You've seen this bit a million times in the trailers, but it's still pretty friggin' sweet. |
Mission Impossible: Ghost Protocol
Stunts and Effects: 95%
Logic: 14%
Soundtrack: 85%
TnA: 60%
Cognitive Decline of Audience: 44%
Overall Inches on the Action Erection Scale: 11 out of 12
There is a new Mission: Impossible out in non-IMAX theatres this week (serious filmgoers got to see it on the BIG big screen last week). Which, at least for this action junkie, demands the question: Which Ethan Hunt do we get today? Do we get crew cut and paranoid Ethan Hunt from the first M:I? Anime-haired/spin-move Ethan Hunt from M:I2? Concerned husband and practical-looking Ethan Hunt from M:I3? Or none of the above?
Y’see, the Mission: Impossible film franchise has always been a vanity project of Tom “The Running Man” Cruise --- an opportunity for the actor to fulfill every interracial lip lock and extreme sports fantasy he can imagine. In that, Tom has been extremely successful, but it has made the reoccurring schizophrenic role of Ethan Hunt a bronze holder to the very distinctive James Bond and Jason Bourne.
What isn't crap is the playful nature of Incredible’s director Brad Bird’s first live-action turn. Bird has a cartoon imagination, an action movie budget, and one of cinema’s highest-grossing actors of all-time.
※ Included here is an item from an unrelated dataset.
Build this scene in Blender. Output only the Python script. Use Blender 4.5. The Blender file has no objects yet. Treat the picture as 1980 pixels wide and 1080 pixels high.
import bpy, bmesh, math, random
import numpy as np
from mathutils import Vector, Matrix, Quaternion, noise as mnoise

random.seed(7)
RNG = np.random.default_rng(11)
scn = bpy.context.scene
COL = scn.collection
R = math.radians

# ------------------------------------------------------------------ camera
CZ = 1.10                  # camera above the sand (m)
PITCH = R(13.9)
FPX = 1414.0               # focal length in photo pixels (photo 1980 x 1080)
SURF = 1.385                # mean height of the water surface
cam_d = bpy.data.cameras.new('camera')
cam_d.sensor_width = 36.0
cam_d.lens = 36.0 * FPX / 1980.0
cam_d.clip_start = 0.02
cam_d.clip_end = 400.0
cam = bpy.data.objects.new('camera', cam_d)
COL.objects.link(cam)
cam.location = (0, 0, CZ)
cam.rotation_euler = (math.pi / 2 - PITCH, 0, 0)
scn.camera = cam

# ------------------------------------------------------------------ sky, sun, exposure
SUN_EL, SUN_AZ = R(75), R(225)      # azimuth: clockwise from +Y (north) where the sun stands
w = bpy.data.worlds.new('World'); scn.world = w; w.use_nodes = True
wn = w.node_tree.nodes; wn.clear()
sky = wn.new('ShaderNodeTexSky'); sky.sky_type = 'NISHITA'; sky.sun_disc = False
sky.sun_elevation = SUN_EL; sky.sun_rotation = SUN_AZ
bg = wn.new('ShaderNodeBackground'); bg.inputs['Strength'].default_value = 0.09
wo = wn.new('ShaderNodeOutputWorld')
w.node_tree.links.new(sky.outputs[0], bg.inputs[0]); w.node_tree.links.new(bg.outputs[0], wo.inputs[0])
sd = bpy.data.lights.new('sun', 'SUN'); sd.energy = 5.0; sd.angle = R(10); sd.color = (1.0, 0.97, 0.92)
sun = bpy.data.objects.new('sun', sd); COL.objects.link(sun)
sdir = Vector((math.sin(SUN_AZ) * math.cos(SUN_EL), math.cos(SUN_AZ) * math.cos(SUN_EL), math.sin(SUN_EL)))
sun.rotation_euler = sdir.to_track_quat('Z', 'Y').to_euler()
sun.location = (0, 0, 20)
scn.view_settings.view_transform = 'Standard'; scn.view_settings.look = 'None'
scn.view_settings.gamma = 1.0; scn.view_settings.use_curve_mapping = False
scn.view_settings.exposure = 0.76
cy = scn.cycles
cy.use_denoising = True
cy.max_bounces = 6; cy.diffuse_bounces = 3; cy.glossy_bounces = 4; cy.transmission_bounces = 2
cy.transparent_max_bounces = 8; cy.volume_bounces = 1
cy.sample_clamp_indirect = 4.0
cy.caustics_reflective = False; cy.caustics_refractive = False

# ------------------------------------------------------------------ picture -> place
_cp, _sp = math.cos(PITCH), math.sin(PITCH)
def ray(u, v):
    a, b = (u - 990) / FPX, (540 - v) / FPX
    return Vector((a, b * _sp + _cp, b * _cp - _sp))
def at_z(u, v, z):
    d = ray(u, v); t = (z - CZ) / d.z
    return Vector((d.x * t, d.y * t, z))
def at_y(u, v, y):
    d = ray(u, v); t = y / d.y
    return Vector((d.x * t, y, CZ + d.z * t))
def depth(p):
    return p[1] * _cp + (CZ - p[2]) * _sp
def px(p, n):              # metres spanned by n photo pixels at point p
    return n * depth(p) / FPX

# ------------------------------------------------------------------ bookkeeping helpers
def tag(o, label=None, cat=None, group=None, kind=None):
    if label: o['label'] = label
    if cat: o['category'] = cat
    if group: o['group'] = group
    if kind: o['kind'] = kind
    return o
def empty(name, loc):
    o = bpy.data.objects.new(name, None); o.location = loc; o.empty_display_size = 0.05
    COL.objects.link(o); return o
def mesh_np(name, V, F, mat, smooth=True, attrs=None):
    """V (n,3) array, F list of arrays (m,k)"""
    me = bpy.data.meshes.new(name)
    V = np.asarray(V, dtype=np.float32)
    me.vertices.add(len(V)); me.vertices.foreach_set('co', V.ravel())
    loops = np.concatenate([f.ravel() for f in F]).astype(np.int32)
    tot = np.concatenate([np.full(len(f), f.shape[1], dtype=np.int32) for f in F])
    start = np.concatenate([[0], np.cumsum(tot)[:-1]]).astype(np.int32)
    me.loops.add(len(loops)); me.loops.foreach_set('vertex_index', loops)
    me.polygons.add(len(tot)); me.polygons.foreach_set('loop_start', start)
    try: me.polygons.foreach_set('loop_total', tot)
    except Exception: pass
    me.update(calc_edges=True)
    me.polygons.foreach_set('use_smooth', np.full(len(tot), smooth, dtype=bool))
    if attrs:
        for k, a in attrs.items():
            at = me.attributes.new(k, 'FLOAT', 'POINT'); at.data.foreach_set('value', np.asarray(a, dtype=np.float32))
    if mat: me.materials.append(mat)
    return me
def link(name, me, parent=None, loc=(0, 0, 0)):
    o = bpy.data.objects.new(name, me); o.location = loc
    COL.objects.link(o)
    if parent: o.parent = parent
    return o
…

He waste nothing and his take on action in Ghost Protocol is massive. While Brian De Palma took the Hitchcockian approach on the first M:I, John Woo took the heavy-handed Hong Kong cinema approach with M:I2, and J.J. Abrams took the Alias-approach with M:I3, Bird manages to out over-the-top all three films by making the most physics-less set pieces out of the Kremlin and several (horizontal and vertical) miles of Dubai.
It’s all equally familiar and new and exciting just watching Bird make a 49-year-old (!) Tom Cruise run, jump, and almost fly for two hours. Finally, this confirms a suspicion of mine that Cruise doesn’t have to act like Ethan Hunt, because he is Ethan Hunt.